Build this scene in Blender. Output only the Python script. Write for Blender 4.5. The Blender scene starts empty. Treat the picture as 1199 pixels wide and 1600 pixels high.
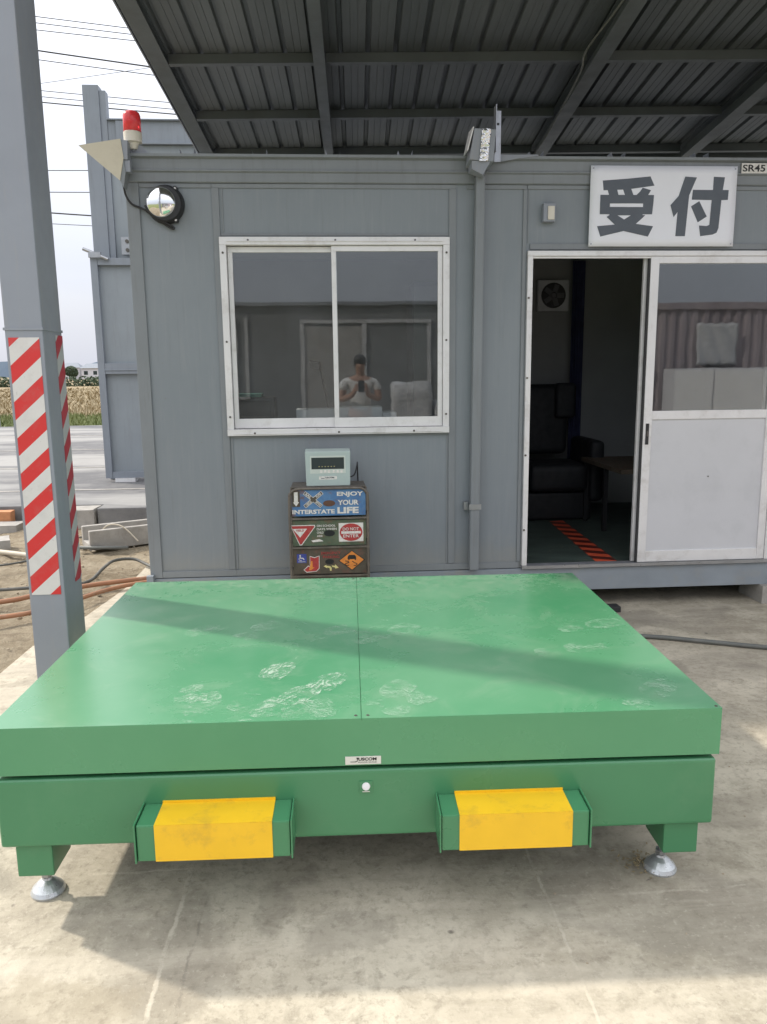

━━━━━━━━

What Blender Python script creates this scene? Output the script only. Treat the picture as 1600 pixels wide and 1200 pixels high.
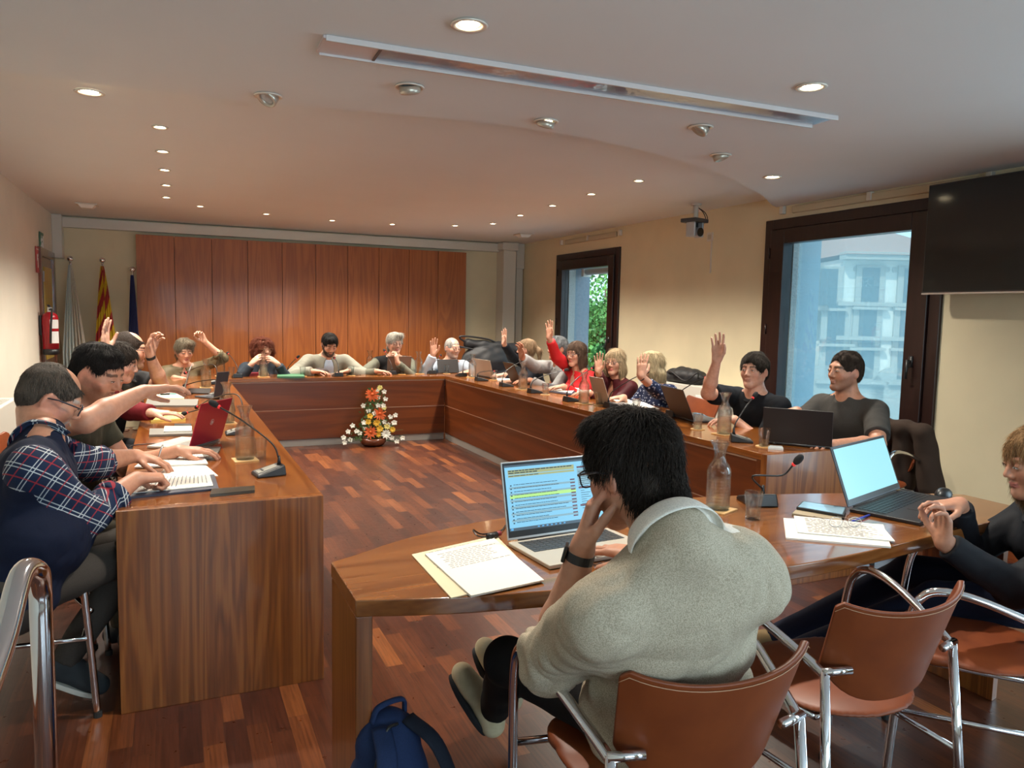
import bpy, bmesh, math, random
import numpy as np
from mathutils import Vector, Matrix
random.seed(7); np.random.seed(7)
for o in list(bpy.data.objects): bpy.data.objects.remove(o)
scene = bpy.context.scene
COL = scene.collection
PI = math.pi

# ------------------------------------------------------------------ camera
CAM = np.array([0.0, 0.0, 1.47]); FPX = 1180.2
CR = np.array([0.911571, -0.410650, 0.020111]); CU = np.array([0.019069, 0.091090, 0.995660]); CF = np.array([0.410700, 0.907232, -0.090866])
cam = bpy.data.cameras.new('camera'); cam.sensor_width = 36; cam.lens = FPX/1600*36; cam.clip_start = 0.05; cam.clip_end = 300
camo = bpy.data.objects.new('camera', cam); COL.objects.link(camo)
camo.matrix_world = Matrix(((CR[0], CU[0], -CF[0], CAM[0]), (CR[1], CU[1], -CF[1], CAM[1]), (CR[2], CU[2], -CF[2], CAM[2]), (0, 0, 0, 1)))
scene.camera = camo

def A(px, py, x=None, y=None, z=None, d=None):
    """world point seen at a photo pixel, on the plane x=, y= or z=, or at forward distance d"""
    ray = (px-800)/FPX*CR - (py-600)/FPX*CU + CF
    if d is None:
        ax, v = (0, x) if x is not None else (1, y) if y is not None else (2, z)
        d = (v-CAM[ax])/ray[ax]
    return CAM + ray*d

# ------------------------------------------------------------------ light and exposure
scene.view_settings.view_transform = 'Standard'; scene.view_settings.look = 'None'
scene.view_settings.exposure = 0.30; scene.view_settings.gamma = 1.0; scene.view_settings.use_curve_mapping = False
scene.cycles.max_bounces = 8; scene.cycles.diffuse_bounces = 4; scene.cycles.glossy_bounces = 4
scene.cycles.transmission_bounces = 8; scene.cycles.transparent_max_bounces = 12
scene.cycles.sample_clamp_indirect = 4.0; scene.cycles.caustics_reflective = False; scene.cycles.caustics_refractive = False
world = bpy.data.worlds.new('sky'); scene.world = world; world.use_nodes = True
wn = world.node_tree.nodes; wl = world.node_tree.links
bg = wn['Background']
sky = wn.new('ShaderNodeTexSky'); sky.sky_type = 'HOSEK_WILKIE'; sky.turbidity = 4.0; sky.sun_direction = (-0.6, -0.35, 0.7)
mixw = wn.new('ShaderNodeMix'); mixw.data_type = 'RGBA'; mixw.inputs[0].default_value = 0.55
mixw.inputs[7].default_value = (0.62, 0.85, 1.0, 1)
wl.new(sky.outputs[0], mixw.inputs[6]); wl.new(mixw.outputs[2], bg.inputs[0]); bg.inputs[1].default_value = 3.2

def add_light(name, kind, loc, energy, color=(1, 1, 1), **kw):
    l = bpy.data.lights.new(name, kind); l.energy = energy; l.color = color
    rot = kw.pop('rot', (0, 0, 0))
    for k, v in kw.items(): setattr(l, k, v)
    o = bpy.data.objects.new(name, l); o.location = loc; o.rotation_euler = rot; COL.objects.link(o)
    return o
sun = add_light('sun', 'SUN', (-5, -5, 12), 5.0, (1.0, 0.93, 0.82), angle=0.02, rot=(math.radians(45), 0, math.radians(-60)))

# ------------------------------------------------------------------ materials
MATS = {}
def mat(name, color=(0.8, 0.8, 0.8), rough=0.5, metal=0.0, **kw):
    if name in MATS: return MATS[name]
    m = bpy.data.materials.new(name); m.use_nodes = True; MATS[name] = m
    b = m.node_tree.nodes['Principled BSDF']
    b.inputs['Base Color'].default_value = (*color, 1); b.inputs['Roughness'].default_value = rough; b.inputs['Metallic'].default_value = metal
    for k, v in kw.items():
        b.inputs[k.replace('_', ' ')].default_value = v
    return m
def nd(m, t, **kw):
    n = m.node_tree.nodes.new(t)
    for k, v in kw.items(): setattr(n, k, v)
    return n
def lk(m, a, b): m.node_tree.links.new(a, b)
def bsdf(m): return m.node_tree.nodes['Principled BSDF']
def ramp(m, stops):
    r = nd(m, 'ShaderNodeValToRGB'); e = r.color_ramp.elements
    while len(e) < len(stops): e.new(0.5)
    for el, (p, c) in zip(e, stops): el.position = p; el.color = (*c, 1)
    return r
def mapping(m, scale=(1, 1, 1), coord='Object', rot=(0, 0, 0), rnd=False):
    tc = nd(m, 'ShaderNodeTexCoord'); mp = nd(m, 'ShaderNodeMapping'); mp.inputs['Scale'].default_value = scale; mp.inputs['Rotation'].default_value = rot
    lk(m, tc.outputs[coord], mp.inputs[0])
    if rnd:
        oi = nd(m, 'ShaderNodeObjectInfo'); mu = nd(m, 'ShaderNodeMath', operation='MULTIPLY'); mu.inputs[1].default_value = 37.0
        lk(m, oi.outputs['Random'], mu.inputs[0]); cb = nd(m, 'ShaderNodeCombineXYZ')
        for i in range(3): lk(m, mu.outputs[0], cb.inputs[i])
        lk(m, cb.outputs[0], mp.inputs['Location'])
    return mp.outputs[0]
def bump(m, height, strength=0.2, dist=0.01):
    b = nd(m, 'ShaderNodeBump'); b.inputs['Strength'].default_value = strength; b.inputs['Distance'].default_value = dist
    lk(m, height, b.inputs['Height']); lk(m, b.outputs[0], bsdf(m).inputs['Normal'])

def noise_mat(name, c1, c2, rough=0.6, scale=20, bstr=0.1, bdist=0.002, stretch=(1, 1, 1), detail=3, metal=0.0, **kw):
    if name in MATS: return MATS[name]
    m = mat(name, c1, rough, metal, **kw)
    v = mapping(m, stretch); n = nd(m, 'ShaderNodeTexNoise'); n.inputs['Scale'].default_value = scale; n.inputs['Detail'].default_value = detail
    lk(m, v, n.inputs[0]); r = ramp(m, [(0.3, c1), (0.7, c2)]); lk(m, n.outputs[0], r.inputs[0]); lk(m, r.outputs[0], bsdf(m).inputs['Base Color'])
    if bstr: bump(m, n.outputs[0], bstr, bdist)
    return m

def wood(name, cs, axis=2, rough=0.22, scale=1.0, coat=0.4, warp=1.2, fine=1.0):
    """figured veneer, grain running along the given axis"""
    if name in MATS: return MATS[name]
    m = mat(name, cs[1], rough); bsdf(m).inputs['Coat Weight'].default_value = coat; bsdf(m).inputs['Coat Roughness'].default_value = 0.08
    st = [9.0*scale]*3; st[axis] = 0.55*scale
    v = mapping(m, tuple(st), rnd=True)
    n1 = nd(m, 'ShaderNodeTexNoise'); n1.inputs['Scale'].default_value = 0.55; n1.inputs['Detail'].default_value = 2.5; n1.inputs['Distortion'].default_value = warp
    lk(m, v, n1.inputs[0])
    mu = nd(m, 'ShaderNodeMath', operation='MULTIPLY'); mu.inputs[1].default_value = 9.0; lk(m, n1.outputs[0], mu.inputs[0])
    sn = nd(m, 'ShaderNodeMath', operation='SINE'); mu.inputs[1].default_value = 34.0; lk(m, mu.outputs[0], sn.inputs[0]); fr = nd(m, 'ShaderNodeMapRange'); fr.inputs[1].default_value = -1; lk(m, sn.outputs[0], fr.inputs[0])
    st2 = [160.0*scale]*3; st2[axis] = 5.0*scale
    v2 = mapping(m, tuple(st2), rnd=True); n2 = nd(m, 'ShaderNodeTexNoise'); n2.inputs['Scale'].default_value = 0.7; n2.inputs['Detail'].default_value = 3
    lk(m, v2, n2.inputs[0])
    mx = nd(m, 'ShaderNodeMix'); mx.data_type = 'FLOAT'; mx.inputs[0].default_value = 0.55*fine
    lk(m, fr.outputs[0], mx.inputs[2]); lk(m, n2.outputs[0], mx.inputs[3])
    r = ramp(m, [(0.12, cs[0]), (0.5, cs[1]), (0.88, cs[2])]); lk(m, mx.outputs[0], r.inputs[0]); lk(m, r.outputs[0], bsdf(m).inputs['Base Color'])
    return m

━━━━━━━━

**PROBLEM TO SOLVE:** Look above for the line with "What Blender Python"; quote it and every line after it, stopping after the line with "PI = math.pi", exactly, with nothing added and without pictures.

**ANSWER TO THIS TASK:**
What Blender Python script creates this scene? Output the script only. Treat the picture as 1600 pixels wide and 1200 pixels high.
import bpy, bmesh, math, random
import numpy as np
from mathutils import Vector, Matrix
random.seed(7); np.random.seed(7)
for o in list(bpy.data.objects): bpy.data.objects.remove(o)
scene = bpy.context.scene
COL = scene.collection
PI = math.pi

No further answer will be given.